The entire IPO process is also quite complex. In Hong Kong, it requires appointing sponsors, accountants, lawyers, and other intermediaries to conduct due diligence and audits, draft the prospectus, possibly reorganize the business, then submit reports to the Securities and Futures Commission and the Stock Exchange of Hong Kong. After that, there are roadshows and the official offering. The process in the U.S. is similar: first, find an investment bank as the underwriter, submit a registration statement to the SEC, conduct a nationwide roadshow, determine the pricing and exchange, and finally, go public. The whole process often takes several months.
So, what are the attractions of investing in new stocks? First, IPO prices are usually the cheapest. Many quality companies are privately held, so retail investors can't buy shares before listing, but they get the chance afterward. Also, companies tend to launch IPOs when the market is optimistic, which means a higher probability of stock price appreciation. Plus, the information available to investors in the prospectus is limited, and large institutions can't see more, so information asymmetry is relatively low.

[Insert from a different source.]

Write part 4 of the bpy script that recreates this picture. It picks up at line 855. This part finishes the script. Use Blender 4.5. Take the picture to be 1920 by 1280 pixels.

But risks should not be ignored. If the chosen company is fundamentally poor, even after listing, when large institutions and well-funded investors start selling off, retail investors may not be able to react in time. Additionally, all the positive factors of the company might already be priced into the initial offering, limiting short-term gains. Therefore, investing in IPOs requires caution—avoid blindly chasing short-term profits. It’s important to thoroughly understand the company's fundamentals and financial health, manage risks properly, and consider long-term holding and diversification as the best strategies.